A blog to keep current on MPIRG'S fight for social and environmental justice.

Saturday, December 8, 2012

Students Show Support Throughout Corridor for Northern Lights Express High Speed Rail

December 8, 2012

Brian Downing, Co-Chair, UMD MPIRG | 218-390-3096, downi065@d.umn.edu                   
Dakotah Johnson, Organizing Director, MPIRG | 715-379-2541, dakotah@mpirg.org

Students Show Support Throughout Corridor for Northern Lights Express High Speed Rail

Work concerning the Northern Lights Express, or NLX, high speed rail project may have seemed quiet in recent months, but behind the scenes the project has been moving full steam ahead.

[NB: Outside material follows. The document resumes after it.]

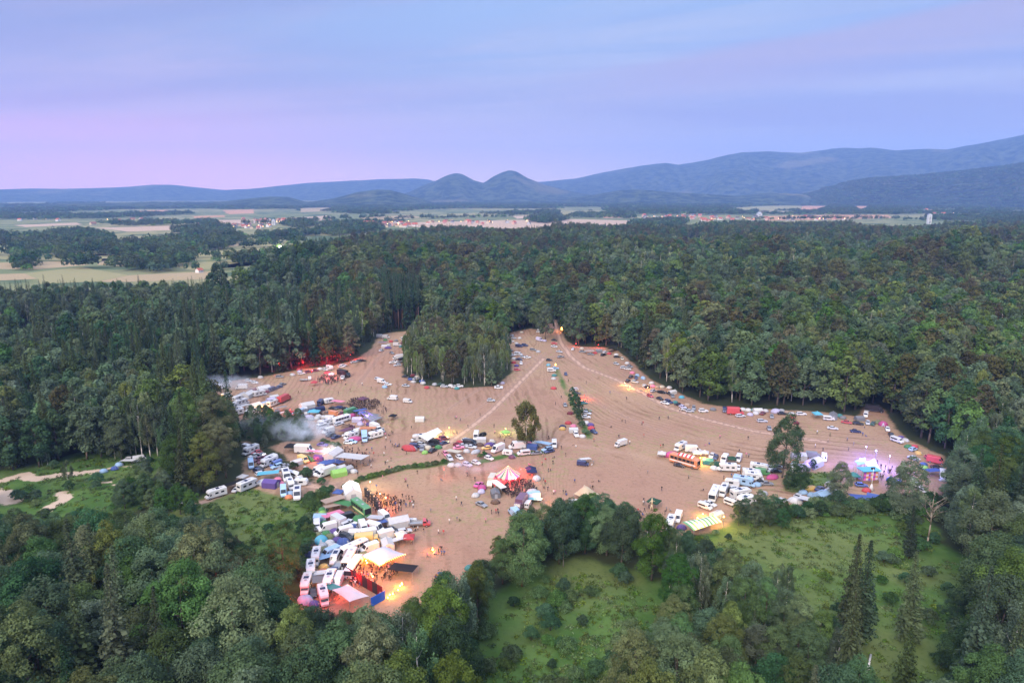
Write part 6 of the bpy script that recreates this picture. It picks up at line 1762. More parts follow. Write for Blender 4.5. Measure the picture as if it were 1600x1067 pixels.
# ================================================================ ONE-OFF STRUCTURES
def fabric(name, col): return basic(name, col, .75, .08, .6)
def quadtent(name, corners, z, label, cat, mat, peak=.8, sag=.5, group=None, n=10, poles=True, stripes=None, bulbs=None, inner=True):
    """a cloth roof stretched between four corners (photo points), poles under it"""
    zs = z if isinstance(z, (list, tuple)) else [z]*4
    C = [G(a, b, h) for (a, b), h in zip(corners, zs)]; o3 = sum(C, Vector())/4; o3.z = 0
    e = link(name, None, None, o3); tag(e, label, cat, group); C = [c-o3 for c in C]; b = MB(); g = []
    for j in range(n+1):
        row = []
        for i in range(n+1):
            u, v = i/n, j/n; eu = 1-sag*.18*math.sin(math.pi*u); ev = 1-sag*.18*math.sin(math.pi*v)
            uu = .5+(u-.5)*ev; vv = .5+(v-.5)*eu
            p = C[0]*(1-uu)*(1-vv)+C[1]*uu*(1-vv)+C[2]*uu*vv+C[3]*(1-uu)*vv
            p = p.copy(); p.z += peak*(math.sin(math.pi*u)*math.sin(math.pi*v))**.8+.12*math.sin(u*9)*math.sin(v*7)*peak*.3; row.append(p)
        g.append(row)
    for j in range(n):
        for i in range(n): b.face([g[j][i], g[j][i+1], g[j+1][i+1], g[j+1][i]], (i % len(stripes)) if stripes else 0, True)
    ms = stripes or [mat]; link('canopy', b.mesh('canopy', ms), e)
    if poles:
        for c in C:
            m = MB(); m.tube((c.x*.98, c.y*.98, 0), (c.x*.98, c.y*.98, c.z), .05, None, 5); link('pole', m.mesh('pole', [POLE]), e)
        if inner:
            m = MB(); m.tube((0, 0, 0), (0, 0, sum(zs)/4+peak), .06, None, 5); link('pole', m.mesh('pole', [POLE]), e)
    if bulbs:
        for a, c in bulbs['edges']:
            m = MB(); L = (C[c]-C[a]).length; k = int(L/.55)
            for i in range(k+1):
                t = i/k; edge = [g[0], [r[-1] for r in g], g[-1][::-1], [r[0] for r in g][::-1]][a]; f = t*n; q = edge[min(n-1, int(f))].lerp(edge[min(n, int(f)+1)], f-int(f))
                m.box((q.x, q.y, q.z-.16), (.16, .16, .2))
            link('festoon_bulbs', m.mesh('festoon_bulbs', [bulbs['mat']]), e)
    return e
E_WARM = glow('warm_bulb', (1, .62, .22), 14); E_WHITE = glow('white_lamp', (1, .9, .75), 16); E_RED = glow('red_lamp', (1, .05, .04), 7); E_VIO = glow('violet_lamp', (.55, .45, 1), 30); E_YEL = glow('yellow_lamp', (1, .62, .08), 22); E_FIRE = glow('flame', (1, .36, .06), 16); E_PINK = glow('pink_lamp', (1, .2, .35), 15)
quadtent('stretch_tent', [(561, 868), (602, 852), (633, 865), (593, 883)], [2.2, 2.4, 2.2, 2.2], 'big pale stretch tent edged with warm bulbs beside the dance floor', 'tent', fabric('stretch_fabric', (.44, .43, .47)), 1.9, .7, bulbs={'edges': [(2, 3), (3, 0)], 'mat': glow('festoon_bulb', (1, .55, .16), 5)})
quadtent('stage_tarp', [(519, 921), (543, 912), (577, 931), (546, 940)], 3.0, 'wide pinkish white tarp roof behind the red-lit backstage wall', 'tarp', fabric('pinkish_cloth', (.50, .42, .44)), .8, .4)
quadtent('striped_awning', [(1066, 815), (1117, 804), (1128, 815), (1084, 829)], [2.8, 3.0, 2.4, 2.2], 'long green and white striped awning lit by yellow lamps', 'awning', None, .5, .2, n=16, stripes=[fabric('green_stripe', (.10, .26, .13)), fabric('white_stripe_cloth', (.50, .52, .45))])
quadtent('long_marquee', [(654, 681), (684, 668), (691, 674), (668, 689)], 2.8, 'long bright white marquee roof lit from inside, beside the red tunnel tent', 'marquee', FABW, 1.0, .1)
quadtent('roof_awning', [(1061, 706), (1086, 712), (1082, 717), (1058, 711)], 3.9, 'red and white striped awning spread above the orange bus', 'awning', None, .2, .1, n=8, stripes=[fabric('red_stripe', (.55, .06, .05)), fabric('cream_cloth', (.7, .66, .58))], inner=False)
quadtent('net_canopy', [(896, 771), (913, 757), (937, 772), (915, 784)], [1.6, 2.2, 1.6, 1.6], 'tan scalloped net canopy behind the tree belt', 'canopy', fabric('tan_net', (.42, .34, .22)), 2.2, .9)
quadtent('stage_canopy', [(1351, 722), (1366, 716), (1379, 737), (1361, 741)], [4.2, 4.2, 3.4, 3.4], 'white stage canopy glaring under the violet floodlight', 'canopy', FABW, .8, .4)
quadtent('sail_canopy', [(1335, 720), (1352, 714), (1356, 724), (1340, 727)], [3.5, 4.2, 3.6, 2.8], 'light blue sail canopy beside the glaring stage canopy', 'canopy', fabric('blue_sail', (.22, .42, .62)), .5, .6)
quadtent('bar_canopy', [(566, 652), (580, 646), (598, 652), (582, 659)], 2.9, 'grey canopy on purple truss legs in the crowded middle camp', 'canopy', fabric('grey_cloth', (.16, .17, .19)), .5, .3)
def boxes(name, label, cat, parts, at, yaw=0.0, group=None):
    e = link(name, None, None, at, yaw); tag(e, label, cat, group)
    for nm, mb, mats in parts: link(nm, mb.mesh(nm, mats), e)
    return e
def yaw_of(a, b): p, q = G(*a), G(*b); return math.atan2(q.y-p.y, q.x-p.x), (q-p).length, (p+q)/2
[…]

In an effort to re-engage the public in conversation on the project, students with the Minnesota Public Interest Research Group (MPIRG) held a series of press conferences on Saturday at many of the proposed stops along the future high speed rail corridor.

The NLX rail service will provide service between Minneapolis and Duluth taking about 2 ¼ hours one way while reaching top speeds of 110 mph.  Estimates propose that the rail line will create approximately $2 billion in development along the corridor and create over 10,000 jobs. The project has already received funding on federal, state and local levels to launch the engineering phase, and the environmental review has just been completed. MPIRG and the NLX Alliance Board are now taking steps to raise public awareness about this exciting project and to let Minnesotans know that high speed rail is still a reality.

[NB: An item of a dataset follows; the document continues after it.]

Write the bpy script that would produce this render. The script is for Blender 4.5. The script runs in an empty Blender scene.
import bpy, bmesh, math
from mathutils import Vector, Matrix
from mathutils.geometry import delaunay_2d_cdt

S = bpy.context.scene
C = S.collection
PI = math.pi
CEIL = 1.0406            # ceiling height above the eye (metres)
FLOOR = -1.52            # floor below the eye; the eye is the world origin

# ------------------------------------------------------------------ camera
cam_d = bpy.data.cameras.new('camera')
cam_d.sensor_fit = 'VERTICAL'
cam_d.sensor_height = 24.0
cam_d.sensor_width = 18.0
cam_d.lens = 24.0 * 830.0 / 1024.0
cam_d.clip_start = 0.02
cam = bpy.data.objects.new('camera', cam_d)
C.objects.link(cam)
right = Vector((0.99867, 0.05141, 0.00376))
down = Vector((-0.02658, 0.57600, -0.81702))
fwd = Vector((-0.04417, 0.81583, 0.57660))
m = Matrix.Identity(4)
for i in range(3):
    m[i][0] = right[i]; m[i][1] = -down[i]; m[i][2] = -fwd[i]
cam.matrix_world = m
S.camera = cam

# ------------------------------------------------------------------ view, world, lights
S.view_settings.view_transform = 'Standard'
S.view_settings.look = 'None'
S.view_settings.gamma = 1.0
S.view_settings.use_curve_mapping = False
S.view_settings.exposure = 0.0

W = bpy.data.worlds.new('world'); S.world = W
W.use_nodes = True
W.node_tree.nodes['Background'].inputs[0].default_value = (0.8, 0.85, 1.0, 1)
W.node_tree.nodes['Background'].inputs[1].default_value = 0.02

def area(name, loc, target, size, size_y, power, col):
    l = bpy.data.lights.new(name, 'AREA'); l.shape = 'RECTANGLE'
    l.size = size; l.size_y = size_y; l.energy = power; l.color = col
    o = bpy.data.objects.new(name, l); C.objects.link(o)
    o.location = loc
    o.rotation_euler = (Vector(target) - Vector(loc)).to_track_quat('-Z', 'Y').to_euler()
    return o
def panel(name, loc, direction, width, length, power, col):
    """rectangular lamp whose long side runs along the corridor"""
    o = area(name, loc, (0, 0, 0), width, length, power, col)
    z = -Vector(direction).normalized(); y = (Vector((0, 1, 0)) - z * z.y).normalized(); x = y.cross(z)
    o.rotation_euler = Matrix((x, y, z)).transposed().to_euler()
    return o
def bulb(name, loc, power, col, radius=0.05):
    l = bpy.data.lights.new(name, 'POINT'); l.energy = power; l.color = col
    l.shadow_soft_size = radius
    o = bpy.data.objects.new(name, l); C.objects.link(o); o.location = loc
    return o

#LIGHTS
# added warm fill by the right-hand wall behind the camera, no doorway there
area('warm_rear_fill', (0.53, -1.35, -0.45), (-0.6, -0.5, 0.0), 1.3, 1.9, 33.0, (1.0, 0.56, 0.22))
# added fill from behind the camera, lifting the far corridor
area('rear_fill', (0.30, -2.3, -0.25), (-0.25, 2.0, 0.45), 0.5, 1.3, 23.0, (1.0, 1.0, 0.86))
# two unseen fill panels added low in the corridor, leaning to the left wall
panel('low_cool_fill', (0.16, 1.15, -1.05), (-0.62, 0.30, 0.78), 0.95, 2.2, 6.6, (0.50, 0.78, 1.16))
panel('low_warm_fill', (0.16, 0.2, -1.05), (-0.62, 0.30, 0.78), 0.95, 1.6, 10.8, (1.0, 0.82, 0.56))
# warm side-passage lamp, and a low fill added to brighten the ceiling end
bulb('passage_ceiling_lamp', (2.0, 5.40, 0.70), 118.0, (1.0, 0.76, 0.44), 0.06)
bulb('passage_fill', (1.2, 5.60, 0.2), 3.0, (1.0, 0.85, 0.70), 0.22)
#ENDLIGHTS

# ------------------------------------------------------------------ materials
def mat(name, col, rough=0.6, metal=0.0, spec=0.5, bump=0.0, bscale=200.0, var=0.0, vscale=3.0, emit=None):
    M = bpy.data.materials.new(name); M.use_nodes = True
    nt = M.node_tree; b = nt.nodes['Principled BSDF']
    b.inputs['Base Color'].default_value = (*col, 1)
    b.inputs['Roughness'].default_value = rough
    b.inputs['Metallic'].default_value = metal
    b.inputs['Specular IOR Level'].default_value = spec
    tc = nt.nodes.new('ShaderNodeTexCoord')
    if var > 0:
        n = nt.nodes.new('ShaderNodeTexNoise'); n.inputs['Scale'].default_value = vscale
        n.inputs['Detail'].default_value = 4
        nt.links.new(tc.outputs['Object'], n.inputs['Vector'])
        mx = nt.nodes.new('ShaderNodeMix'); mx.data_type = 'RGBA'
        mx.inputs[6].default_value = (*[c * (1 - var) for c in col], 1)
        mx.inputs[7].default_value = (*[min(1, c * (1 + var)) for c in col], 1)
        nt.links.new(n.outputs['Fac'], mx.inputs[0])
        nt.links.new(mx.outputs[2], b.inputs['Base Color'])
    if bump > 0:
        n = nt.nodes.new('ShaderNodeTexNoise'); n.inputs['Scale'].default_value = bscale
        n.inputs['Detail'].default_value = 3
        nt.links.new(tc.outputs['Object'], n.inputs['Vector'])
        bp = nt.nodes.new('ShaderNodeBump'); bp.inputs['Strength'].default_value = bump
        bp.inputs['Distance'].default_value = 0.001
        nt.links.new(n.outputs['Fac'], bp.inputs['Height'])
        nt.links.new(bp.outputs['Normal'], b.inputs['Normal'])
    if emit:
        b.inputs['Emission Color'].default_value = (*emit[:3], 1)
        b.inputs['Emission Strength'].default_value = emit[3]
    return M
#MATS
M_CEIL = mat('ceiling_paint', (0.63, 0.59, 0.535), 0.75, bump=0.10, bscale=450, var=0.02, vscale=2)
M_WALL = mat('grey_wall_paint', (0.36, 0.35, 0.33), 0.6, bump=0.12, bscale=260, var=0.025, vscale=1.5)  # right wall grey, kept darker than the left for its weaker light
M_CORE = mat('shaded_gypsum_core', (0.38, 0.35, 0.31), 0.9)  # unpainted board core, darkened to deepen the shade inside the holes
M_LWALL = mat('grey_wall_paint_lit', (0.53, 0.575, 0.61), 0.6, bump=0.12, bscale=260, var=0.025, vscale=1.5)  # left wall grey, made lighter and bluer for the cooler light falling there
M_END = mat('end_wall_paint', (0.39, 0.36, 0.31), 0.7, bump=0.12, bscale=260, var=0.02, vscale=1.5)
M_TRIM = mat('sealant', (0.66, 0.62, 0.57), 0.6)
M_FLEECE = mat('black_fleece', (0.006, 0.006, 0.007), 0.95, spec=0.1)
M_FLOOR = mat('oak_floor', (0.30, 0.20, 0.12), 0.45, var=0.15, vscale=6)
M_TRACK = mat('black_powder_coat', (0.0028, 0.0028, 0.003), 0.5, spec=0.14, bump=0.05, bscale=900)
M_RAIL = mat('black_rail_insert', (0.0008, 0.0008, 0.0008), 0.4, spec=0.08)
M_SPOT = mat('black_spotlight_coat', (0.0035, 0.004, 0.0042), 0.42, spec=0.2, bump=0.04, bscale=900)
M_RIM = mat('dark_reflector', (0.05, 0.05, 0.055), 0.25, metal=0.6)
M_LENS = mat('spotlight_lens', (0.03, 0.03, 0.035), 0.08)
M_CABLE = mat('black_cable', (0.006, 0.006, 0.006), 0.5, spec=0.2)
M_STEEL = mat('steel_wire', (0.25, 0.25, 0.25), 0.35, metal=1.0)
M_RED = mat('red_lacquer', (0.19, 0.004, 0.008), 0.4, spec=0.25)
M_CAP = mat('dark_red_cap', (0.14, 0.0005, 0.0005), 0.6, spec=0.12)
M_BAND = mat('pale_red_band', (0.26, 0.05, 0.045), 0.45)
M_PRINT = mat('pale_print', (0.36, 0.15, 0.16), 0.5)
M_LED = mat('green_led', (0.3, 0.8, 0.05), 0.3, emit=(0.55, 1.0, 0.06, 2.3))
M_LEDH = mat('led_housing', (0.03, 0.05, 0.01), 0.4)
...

Beginning at the Duluth Depot in the morning, stops included Hinckley, the newly reopened St. Paul Union Depot, and the future site of a multimodal transit stop in Coon Rapids. MPIRG students were joined by Representative-elect Rick Nolan; Pine County Commissioner Doug Carlson; John Ongaro, the Governor's Appointee on the Midwest Interstate Passenger Rail Commission; Representative Diane Gibbs of the Mille Lacs Band of Ojibwe and NLX Alliance Board Member; Former Congressman Jim Oberstar, and State Representative Frank Hornstein along the way.

In a recent public opinion poll of Minnesota college students, MPIRG found that students are increasingly in support of sustainable energy sources to fuel Minnesota. “Young people are at the forefront of this transit movement, with a new vision for the future of Minnesota: a vibrant economy, opportunities for all our citizens, an emphasis on sustainability and environmental responsibility – and transit options that reflect all these values,” noted Emma Wright, MPIRG Board Chair and another contributor to the press conference. “In the wake of an election where young people turned out to vote in record numbers, and were key in defeating two harmful amendments, the young people of Minnesota are energized and eager to be a part of a larger conversation about how to connect our communities in new ways, and how to lay the infrastructure for the future of transit.”

“With years of struggling to maintain fresh, young, job-pursuing graduates in Duluth, and an increasingly congested Twin Cities Metro area, the Northern Lights Express offers the possibility of a great connection to reduce some of the headaches in those areas,” said Jason Reid, a student in the UMD Undergraduate Research Opportunities Program. “The Northern Lights Express is the next step in the rebirth of Minnesota mass transit. With the success of the Hiawatha Light Rail and the Central Corridor Line, both prove that there has been a shift in the transportation culture of Minnesotans.”

The promise of new transit options is not lost on MPIRG member and UMD senior Eric Meyer either. “I have two older brothers that live in the Cities, and even though it’s only a two and a half hour drive, I don’t get to see them very often.  If this train had been built four years ago, I could have gone down and seen them almost every weekend.  On the train, I could read my textbooks, write papers, or you know... catch up on sleep.” This difference in productive time versus “windshield time” is just one of many positive reasons for the NLX, particularly as the national conversation on global warming heats up. “Rail provides a much more efficient means of transportation than cars or airplanes,” said Logan Bailey, another MPIRG member, “and the more cars we can have off of the roads, the better for our environment."

The Minnesota Public Interest Research Group (MPIRG) is a grassroots, non-partisan, nonprofit, student-directed organization that empowers and trains students and engages the community to take collective action in the public interest throughout the state of Minnesota.